** MATERIAL PROVIDED **

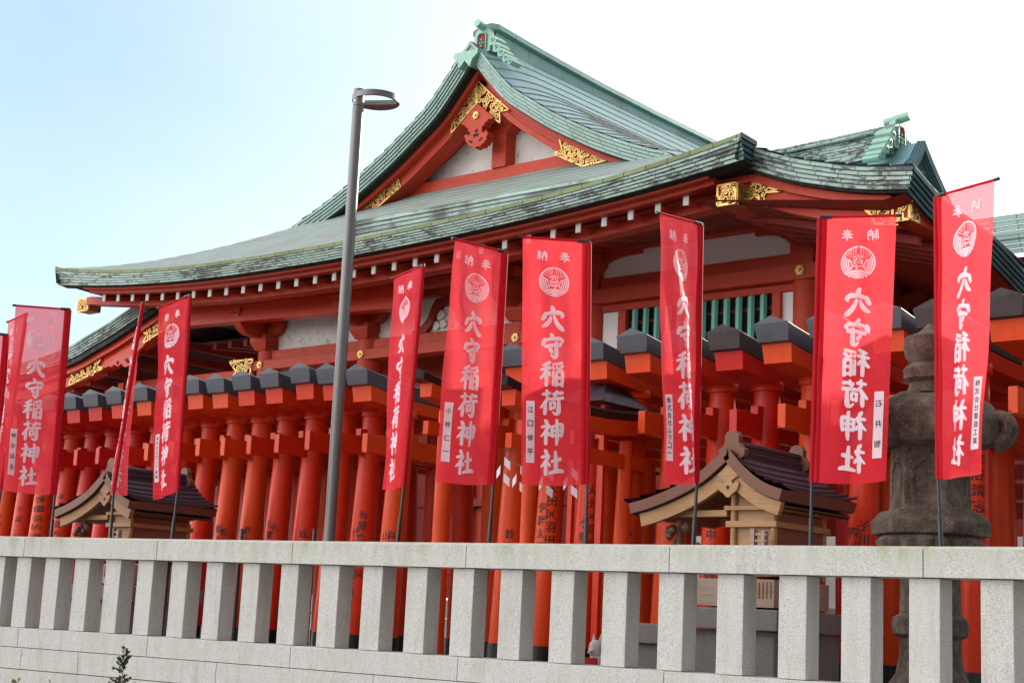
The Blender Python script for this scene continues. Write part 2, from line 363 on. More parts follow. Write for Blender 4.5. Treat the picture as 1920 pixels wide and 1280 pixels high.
# mesh cloth
def cloth(name, col, tr, hole=.265):
    m, nt, b = mat(name); nt.nodes.remove(b); out = nt.nodes['Material Output']
    uv = coords(nt, True, (1 / .0068, 1 / .0068, 1)); sx = N(nt, 'ShaderNodeSeparateXYZ'); nt.links.new(uv, sx.inputs[0])
    row = mth(nt, 'FLOOR', sx.outputs[1]); sh = mth(nt, 'MULTIPLY', mth(nt, 'FRACT', mth(nt, 'MULTIPLY', row, .5)), 1.0)
    fx = mth(nt, 'SUBTRACT', mth(nt, 'FRACT', mth(nt, 'ADD', sx.outputs[0], sh)), .5); fy = mth(nt, 'SUBTRACT', mth(nt, 'FRACT', sx.outputs[1]), .5)
    d = mth(nt, 'SQRT', mth(nt, 'ADD', mth(nt, 'MULTIPLY', fx, fx), mth(nt, 'MULTIPLY', fy, fy)))
    hm = mth(nt, 'LESS_THAN', d, hole)
    df = N(nt, 'ShaderNodeBsdfPrincipled'); df.inputs['Base Color'].default_value = (*col, 1); df.inputs['Roughness'].default_value = .55
    df.inputs['Specular IOR Level'].default_value = .15
    tl = N(nt, 'ShaderNodeBsdfTranslucent'); tl.inputs[0].default_value = (*tr, 1)
    m1 = N(nt, 'ShaderNodeMixShader'); m1.inputs[0].default_value = .42; nt.links.new(df.outputs[0], m1.inputs[1]); nt.links.new(tl.outputs[0], m1.inputs[2])
    tp = N(nt, 'ShaderNodeBsdfTransparent'); m2 = N(nt, 'ShaderNodeMixShader')
    nt.links.new(hm, m2.inputs[0]); nt.links.new(m1.outputs[0], m2.inputs[1]); nt.links.new(tp.outputs[0], m2.inputs[2]); nt.links.new(m2.outputs[0], out.inputs[0])
    return m
M['cloth'] = cloth('red mesh cloth', (.80, .010, .030), (1, .11, .13))
M['hem'] = cloth('red hem cloth', (.62, .010, .022), (.6, .02, .03), .12)
M['print'] = cloth('white printed cloth', (.90, .87, .94), (.95, .88, .92), .14)
M['label'] = paint('white name strip', (.74, .72, .74), .7, .03, 0)
M['ink'] = paint('black ink', (.012, .01, .01), .6, .05, 0)
m, nt, b = mat('evergreen leaf'); c = ramp(nt, noise(nt, coords(nt), 30, 2), [(.3, (.012, .03, .012)), (.7, (.035, .07, .02))]); nt.links.new(c, b.inputs['Base Color']); b.inputs['Roughness'].default_value = .5; M['leaf_dark'] = m
m, nt, b = mat('light green leaf'); c = ramp(nt, noise(nt, coords(nt), 30, 2), [(.3, (.08, .13, .02)), (.7, (.2, .26, .05))]); nt.links.new(c, b.inputs['Base Color']); b.inputs['Roughness'].default_value = .5; M['leaf_light'] = m
M['paper'] = paint('white folded paper', (.70, .66, .72), .7, .03, 0)
M['fox'] = paint('white painted fox', (.62, .6, .6), .6, .05, .2)
M['asphalt'] = paint('worn asphalt', (.11, .108, .10), .9, .2, .2)
M['bounce_paving'] = paint('pale bounce paving', (.34, .33, .31), .9, .1, .2)
M['gravel'] = paint('pale precinct paving', (.20, .185, .165), .95, .2, .3, 0, 20)

# ------------------------------------------------------------------ setting
g = MB(); g.face([(-900, -900, 0), (900, -900, 0), (900, 900, 0), (-900, 900, 0)]); tag(g.build('ground', M['asphalt']), kind='structure')
g = MB()
def fence_y(x): return 10.12 - .0075 * (x + 5.2) ** 2
sw = MB(); sx_ = [-60 + 5 * i for i in range(17)]
sw.grid([[(x, -1.5, .12) for x in sx_], [(x, 8.9, .12) for x in sx_]]); sw.grid([[(x, -1.5, .0) for x in sx_], [(x, -1.5, .12) for x in sx_]]); sw.grid([[(x, 8.9, .12) for x in sx_], [(x, 8.9, .0) for x in sx_]])
tag(sw.build('bounce_pavement', M['bounce_paving']), kind='structure')  # unseen pale strip, added for the light it bounces upward
fx = [-24 + i for i in range(0, 29)]
g.grid([[(x, fence_y(x) + .3, .95) for x in fx], [(x, 70, .95) for x in fx]])
g.grid([[(x, 10.4, .949) for x in (4, 60)], [(x, 70, .949) for x in (4, 60)]]); g.grid([[(x, fence_y(-24) + .3, .949) for x in (-80, -24)], [(x, 70, .949) for x in (-80, -24)]])
tag(g.build('precinct_paving', M['gravel']), kind='structure')

# ------------------------------------------------------------------ shrine hall
hall = thing('shrine_hall', 'large red shrine hall with green copper gabled roof behind the banners', 'shrine building', (-20, 22, .95))
XC = -20.0
def eave(X):                                   # front porch eave top height
    d = abs(X - XC) / 8.65
    return 8.06 + .56 * d ** 2.7 + (.0 if X < XC else .04 * math.sin(min(1, d) * math.pi))
GX = [(-20, 13.1), (-19.68, 12.81), (-19.32, 12.40), (-18.85, 11.92), (-18.3, 11.54), (-17.8, 11.21), (-17.25, 10.90), (-16.7, 10.61), (-16.0, 10.29), (-15.4, 10.05), (-15.07, 9.93), (-14.2, 9.42), (-13.2, 8.97), (-12.2, 8.64), (-11.38, 8.56), (-10.95, 8.37), (-10.48, 8.21), (-9.65, 8.00), (-8.86, 7.87)]
GS = spline([(x, z) for x, z in GX[1:]], 4)
def slope_z(X):
    X = XC + abs(X - XC)
    return interp([(-20, 13.12)] + [(p[0], p[1]) for p in GS], X)
GYV = 21.5
# --- porch skirt roof
def skirt_z(X, Y):
    t = (Y - 18) / 4.5
    base = 8.06 + (Y - 18) * .42 + (Y - 18) ** 2 * .0262
    return base + (eave(X) - 8.06) * max(0, 1 - t * .85) ** 1.6
s = MB(); rows = []
NT = 34
for k in range(NT + 1):
    Y = 18 + 4.55 * k / NT; ins = (Y - 18) * 1.07
    x0, x1 = -28.67 + ins, -11.33 - ins
    rows.append([(lerp(x0, x1, i / 60), Y, skirt_z(lerp(x0, x1, i / 60), Y) + .012 * ((k % 2) == 0)) for i in range(61)])
vv = lambda a, b: (rows[a][b][0], a * .148)
s.grid(rows, uv=vv)
# right and left side slopes of the porch roof
for sg in (-1,):
    rr = []
    for k in range(16):
        d = 3.8 * k / 15                       # inward from side eave
        X = XC + sg * (8.67 - d)
        ys = 18 + d / 1.07
        rr.append([(X, lerp(ys, 23, j / 12), skirt_z(X, ys) - .015) for j in range(13)])
    s.grid(rr, flip=(sg < 0))
porch = s.build('porch_roof', M['roof_skirt'], hall, smooth=True, sharp=15)
# yellow-green cover strip along the edge, then stepped fascia
XS = [-28.67 + 17.34 * i / 90 for i in range(91)]
def corner_w(X): return abs(X - XC) / 8.67
s = MB()
s.grid([[(X, 18.10, eave(X) + .03) for X in XS], [(X, 18.0, eave(X) + .02) for X in XS], [(X, 18.0, eave(X) - .05) for X in XS]], uv=lambda a, b: (XS[b], a * .1))
s.build('eave_edge_strip', M['edge'], porch)
s = MB(); NL = 5
for i in range(NL):
    th = .235 + .05 * 0
    f0, f1 = i / NL, (i + 1) / NL
    def zt(X, f): return eave(X) - .05 - (.20 + .10 * corner_w(X) ** 4) * f
    y = 18.015 + .022 * i
    s.grid([[(X, y, zt(X, f0)) for X in XS], [(X, y + .004, zt(X, f1)) for X in XS], [(X, y + .03, zt(X, f1)) for X in XS]],
           uv=lambda a, b, i=i: (XS[b] + (i * .13), -.066 * (i + min(a, 1) * .98)))
s.build('eave_fascia', M['fascia'], porch)
for sg in (1, -1):                             # side fascia of the porch roof
    s = MB()
    ys = [18 + .46 * k / 8 for k in range(9)] if sg > 0 else [18 + 5 * k / 8 for k in range(9)]
    X = XC + sg * 8.67
    for i in range(NL):
        f0, f1 = i / NL, (i + 1) / NL; xo = -sg * (.022 * i)
        def zz(Y, f, X=X): return skirt_z(X, 18) - .05 * (Y - 18) + .04 - (.38) * f
        s.grid([[(X + xo, Y, zz(Y, f0)) for Y in ys], [(X + xo, Y, zz(Y, f1)) for Y in ys], [(X + xo - sg * .03, Y, zz(Y, f1)) for Y in ys]], uv=lambda a, b, i=i, ys=ys: (ys[b], -.066 * (i + min(a, 1) * .98)))
    s.build('side_fascia', M['fascia_shade'], porch)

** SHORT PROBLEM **
Exactly how many lines of the material contain the word "from"? Write the number alone.

** RESULT **
2